Loopy Scribe Loses Beautiful Mind

Today the Legendary Hollywood Trade Paper where I’ve worked in Subscriptions for the two longest, lowest days of my life celebrated its 75th Anniversary. The ceremony, to which I was not invited, was held up on Hollywood Boulevard, re-christened H----- R-----
Boulevard
for the day. I’m guessing the star unveiled in its honor along the Walk of Fame punctuates the original Art Deco-era building, which once boasted its own barber shop and haberdashery. Unfortunately, drawing the full story out of the woman I now work under was no picnic, since she only went looking for free cake.

“They should have put the star in front of the old Ciro’s,” I muse while paper clipping Very Important Things to each other. Near as I can tell, this is the most challenging part of my job, besides shuffling them like a deck of cards into matching red and black piles. “Billy Wilkerson owned all kinds of night clubs up on the Strip.”

“Billy who?” she says, pulling some errant black things from my pile of red ones.

“The guy who founded the place,” I tell her. “Very colorful fellow, back in the day. A regular Damon Runyon.”

“Right,” she says, not bothering to ask who that guy was, too. After all, I am the student here and she is the Big Puffy Teacher I'm to replace during her fourth annual pregnancy leave. I wonder how anybody can afford that many kids, since I’m too broke to buy dog food this week and am feeding the Wieners freezer-burned Lean Cuisines.

“Did you see at least see any movie stars?” I ask. I’m thinking they’d have to trot out a Kirk Douglas or a Debbie Reynolds for the occasion.

“Too hot,” is her non sequitur of a response. She clamps her long mane of black hair into one of those plastic banana clips that should be forbidden by law to leave the beauty salon. “Anyway,” she sighs. “It took me forever to park.”

I look at the rest of the heavy-lidded Cubicle Girls within earshot, each sporting a telephone headset and staring down a screen scrawled with blinking codes like something terrifying and curious out of A Beautiful Mind. I have the sudden urge to point to one and marvel over a fascinating apparition of the Big Dipper.

Instead I continue my history lecture, informing every last one of them how The H----- R----- used to have a verve and jargon all its own. Studios were referred to as "the plant" and directors would sign on to "megaphone" a picture. When out-of-favor producers were shown off the lot, so-and-so "took it at a trot." Blind gossip items referred to this “cagey blonde” or that “bad boy bachelor” in deference to a system bent on controlling the images of its stars.

"How do you know all this?” Puffy wants to know.

“It’s in today’s edition,” I say, holding it up. “Didn’t anybody read it yet?”

The revelation that I actually subscribe to this rag is met with a round of snickers. I decide to leave out how the proudest moment of my life was the day my name appeared on the front page after winning a Big Deal Screenwriting Competition. I am both incomprehensibly exotic and completely ridiculous to these girls—especially in light of all the sorting, stacking and stapling activities before me.

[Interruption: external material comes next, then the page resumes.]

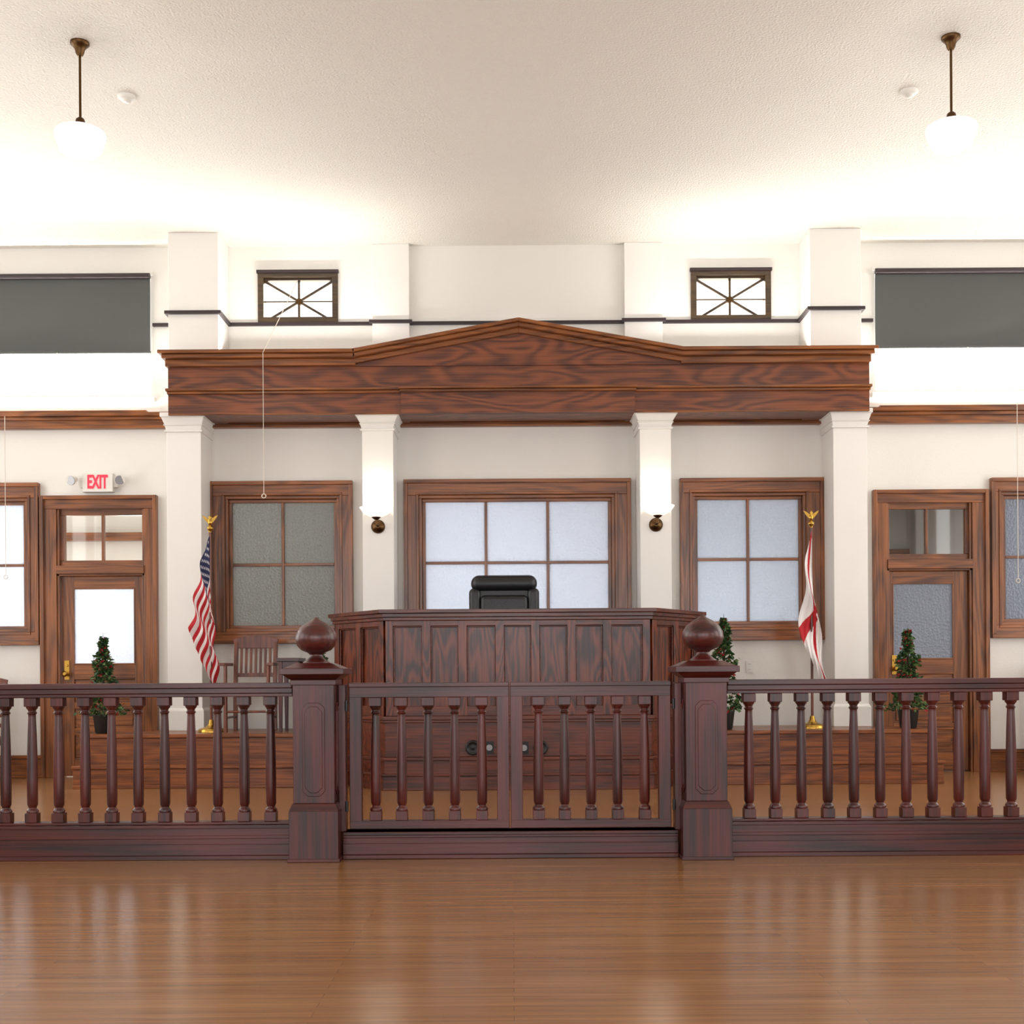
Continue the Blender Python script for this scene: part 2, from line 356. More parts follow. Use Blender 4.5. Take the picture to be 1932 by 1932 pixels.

Monday I will learn how to encode orders into The Big System. My hidden agenda, at the suggestion of a loyal reader, will be to secure Steven Spielberg’s cell phone number so that I may publish it here among many others. What’s more, I will fend off the tedium of my unhappy circumstances by loitering near the pencil sharpener and lurking on the toilet with my feet up to ferret out the kind of smut you’d never read in the pages of a legitimate publication. Because even when she’s down and out, Julie Goes To Hollywood still knows how to dig deep for the dirt and she’s not afraid to spread some lies of her own around this false promise of a town.

Or maybe not. Maybe it will be all I can do to just sit there all day punching numbers into the abyss. I guess another thing they won’t tell you in film school is that when a girl gets down to that last shred of dignity along her treacherous trip to the top, the next thing she's bound to lose is what's left of her beautiful mind.